Wolfenstein Knows How To Throw A Party

Wolfenstein Knows How To Throw A Party

I wish more video games would let their hair down like Wolfenstein: The New Colossus does.

Like the first Wolfenstein reboot, New Colossus’ greatest strength isn’t its gunplay but its characters, who we grow to know and love over the course of the game. They make jokes, they act like arseholes, they take shits, they get depressed, they find love.

Unlike almost every other game out there, the cast of Wolfenstein feel like people, not heroes. The only square-jawed champion in the game is you, playing as the God-Athlete BJ; everyone else is flawed and kinda broken.

No scene in the game (in either game, really) is able to capture this humanity better than the birthday party sequence, which sure is something to take in:

This entire scene is a masterstroke. There’s just so much going on, so much to soak up besides the…well, the obvious.

Wolfenstein isn’t interested in giving us perfect sidekicks. Almost everybody in the game (and I’m talking about your allies here, not the Nazis) has serious flaws undermining their character, making them at best unreliable and at worst unlikable.

But so do I. And so do you. We’ve all got our problems. They’re what make us human, and they’re what provide the measuring stick for the times we aren’t the worst, and can do good things in the name of a good cause.

A hero doing heroic things is expected, boring even, but seeing normal folks rise above their shortcomings to save the day and risk their lives packs far more of a punch.

It’s true of firefights but it’s even truer of drunken fistfights. BJ’s party scene is maybe my favourite part of the game, better than the execution, better than the showdown with your dad, because it finishes the job the rest of the game starts in rounding out these characters. We’ve seen these very real characters endure hardship, death and destruction, and now we get to see the other end of the spectrum as they have one hell of a night.
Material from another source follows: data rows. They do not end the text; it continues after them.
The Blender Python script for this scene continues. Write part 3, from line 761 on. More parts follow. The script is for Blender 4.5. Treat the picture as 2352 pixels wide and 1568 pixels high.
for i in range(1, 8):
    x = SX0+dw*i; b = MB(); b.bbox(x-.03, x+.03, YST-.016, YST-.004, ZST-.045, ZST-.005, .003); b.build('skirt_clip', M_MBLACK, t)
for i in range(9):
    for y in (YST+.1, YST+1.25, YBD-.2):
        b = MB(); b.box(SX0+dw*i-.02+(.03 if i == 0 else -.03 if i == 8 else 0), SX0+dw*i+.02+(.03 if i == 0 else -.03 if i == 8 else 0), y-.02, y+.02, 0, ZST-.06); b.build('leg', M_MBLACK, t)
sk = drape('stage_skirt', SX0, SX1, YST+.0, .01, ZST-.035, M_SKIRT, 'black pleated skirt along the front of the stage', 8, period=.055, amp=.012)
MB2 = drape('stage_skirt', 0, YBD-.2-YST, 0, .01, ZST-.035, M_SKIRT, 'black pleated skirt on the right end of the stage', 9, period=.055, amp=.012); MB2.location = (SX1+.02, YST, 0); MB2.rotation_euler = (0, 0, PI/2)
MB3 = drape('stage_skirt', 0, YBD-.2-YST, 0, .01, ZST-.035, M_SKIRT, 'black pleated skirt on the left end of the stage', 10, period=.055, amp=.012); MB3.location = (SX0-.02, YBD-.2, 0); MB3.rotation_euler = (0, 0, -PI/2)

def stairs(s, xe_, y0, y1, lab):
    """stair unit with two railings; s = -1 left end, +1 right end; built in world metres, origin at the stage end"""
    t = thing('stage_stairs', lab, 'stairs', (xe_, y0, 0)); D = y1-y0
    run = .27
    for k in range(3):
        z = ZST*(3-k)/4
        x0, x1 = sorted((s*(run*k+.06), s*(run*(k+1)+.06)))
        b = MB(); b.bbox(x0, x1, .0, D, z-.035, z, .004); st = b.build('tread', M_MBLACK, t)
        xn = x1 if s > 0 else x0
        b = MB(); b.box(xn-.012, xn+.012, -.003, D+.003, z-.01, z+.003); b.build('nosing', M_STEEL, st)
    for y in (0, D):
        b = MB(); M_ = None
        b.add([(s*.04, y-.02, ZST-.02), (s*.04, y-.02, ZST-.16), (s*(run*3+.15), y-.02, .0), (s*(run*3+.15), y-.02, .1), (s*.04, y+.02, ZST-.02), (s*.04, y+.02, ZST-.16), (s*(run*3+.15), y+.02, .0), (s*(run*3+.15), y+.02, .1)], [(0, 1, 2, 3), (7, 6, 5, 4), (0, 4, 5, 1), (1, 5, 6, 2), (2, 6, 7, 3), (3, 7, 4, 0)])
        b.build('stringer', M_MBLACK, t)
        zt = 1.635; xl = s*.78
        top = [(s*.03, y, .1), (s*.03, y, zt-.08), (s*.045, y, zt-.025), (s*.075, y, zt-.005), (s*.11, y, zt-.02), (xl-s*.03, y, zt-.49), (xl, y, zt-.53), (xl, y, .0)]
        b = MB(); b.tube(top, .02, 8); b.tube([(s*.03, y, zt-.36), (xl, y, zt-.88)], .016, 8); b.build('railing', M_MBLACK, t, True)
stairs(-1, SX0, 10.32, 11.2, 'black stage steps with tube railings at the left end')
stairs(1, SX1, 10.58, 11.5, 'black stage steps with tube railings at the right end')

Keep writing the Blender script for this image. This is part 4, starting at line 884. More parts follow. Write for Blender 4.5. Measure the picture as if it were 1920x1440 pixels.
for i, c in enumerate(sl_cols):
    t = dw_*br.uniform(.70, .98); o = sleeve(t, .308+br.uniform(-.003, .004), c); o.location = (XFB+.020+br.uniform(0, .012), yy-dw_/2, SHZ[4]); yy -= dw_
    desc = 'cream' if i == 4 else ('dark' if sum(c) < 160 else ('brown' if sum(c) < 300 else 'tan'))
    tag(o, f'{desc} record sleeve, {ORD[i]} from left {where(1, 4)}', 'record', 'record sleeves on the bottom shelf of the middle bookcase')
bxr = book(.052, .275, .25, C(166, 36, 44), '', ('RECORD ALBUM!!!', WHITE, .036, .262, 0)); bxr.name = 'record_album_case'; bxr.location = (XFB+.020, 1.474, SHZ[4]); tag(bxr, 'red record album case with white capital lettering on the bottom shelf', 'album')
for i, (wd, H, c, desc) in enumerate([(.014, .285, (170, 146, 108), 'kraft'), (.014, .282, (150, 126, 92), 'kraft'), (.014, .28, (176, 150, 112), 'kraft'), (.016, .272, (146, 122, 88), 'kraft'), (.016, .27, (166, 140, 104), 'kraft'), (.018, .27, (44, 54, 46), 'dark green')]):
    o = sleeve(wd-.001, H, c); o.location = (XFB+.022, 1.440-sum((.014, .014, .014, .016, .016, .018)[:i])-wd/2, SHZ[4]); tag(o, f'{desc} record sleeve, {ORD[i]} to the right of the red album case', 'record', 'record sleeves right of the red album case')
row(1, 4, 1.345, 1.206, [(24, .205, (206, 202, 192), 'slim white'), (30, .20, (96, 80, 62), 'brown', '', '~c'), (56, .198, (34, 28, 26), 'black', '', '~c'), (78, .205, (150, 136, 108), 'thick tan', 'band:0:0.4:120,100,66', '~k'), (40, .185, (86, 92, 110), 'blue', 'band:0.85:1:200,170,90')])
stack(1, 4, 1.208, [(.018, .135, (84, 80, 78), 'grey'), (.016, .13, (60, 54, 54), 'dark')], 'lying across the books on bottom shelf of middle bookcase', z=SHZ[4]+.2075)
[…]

Maybe the best way to illustrate it is this. Here’s how most video game characters get drunk, on their way to triggering a boss fight or a cutscene about being very sad:

Here’s how Wolfenstein’s resistance gets drunk:

This is how people party. It’s stupid, it’s messy, it’s regrettable, it’s 100% relatable.

The party sequence doesn’t just push a slider called “character development” along a few notches, either, it serves as a fantastic tonal release for the game’s final chapters. For all of New Colossus’ jokes, much of it takes place in a very grim America, from the atomic wasteland of Manhattan to a New Orleans ghetto that’s almost uninhabitable.

What better way to keep the player’s spirits up for their final push against the Nazi stronghold than to pause the action for a long, hilarious party sequence? Like the characters themselves, it was the perfect time for a break from all the stressing and killing.

New Colossus shows that an America ruled by Nazis is a terrible place. But it also shows that a video game without light-hearted moments can be just as grim.